Abstract

While various strategic business issues related to product design have been explored by academicians and practitioners, one issue has largely been ignored: how do financial markets assess and evaluate companies’ product design? The purpose of this article is to examine this issue, especially when it comes to the assessments and evaluations made by the most essential actors of contemporary financial markets: investment analysts and institutional investors. I develop propositions concerning the product design-related evaluative schemes and heuristics used by the financial market actors in evaluating companies as investment opportunities.

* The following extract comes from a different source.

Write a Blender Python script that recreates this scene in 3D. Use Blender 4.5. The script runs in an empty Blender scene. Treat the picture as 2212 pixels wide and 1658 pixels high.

I illustrate my propositions with examples from, e.g., the mobile phone industry as well as with interview excerpts from interviews with investment analysts and institutional investors. Propositions are provided both for assessments of companies’ individual end products (‘design as the end product’ perspective) and for assessments of companies’ design capabilities (‘design as a capability’ perspective). In essence, the propositions highlight that the evaluative schemes used by financial market actors are partly rational, yet involve biases and are likely to lead to overvaluation and undervaluation of certain kinds of product designs by certain kinds of companies. Thus, even from the perspective of profit-maximization, many of the evaluative schemes of the financial market actors are, at most, quasi-rational. Moreover, the evaluative schemes of the financial market actors may motivate company managers to pursue certain kinds of product design rather than others—and may even lead to self-reinforcing (vicious or virtuous) circles of certain kinds of product designs being advocated.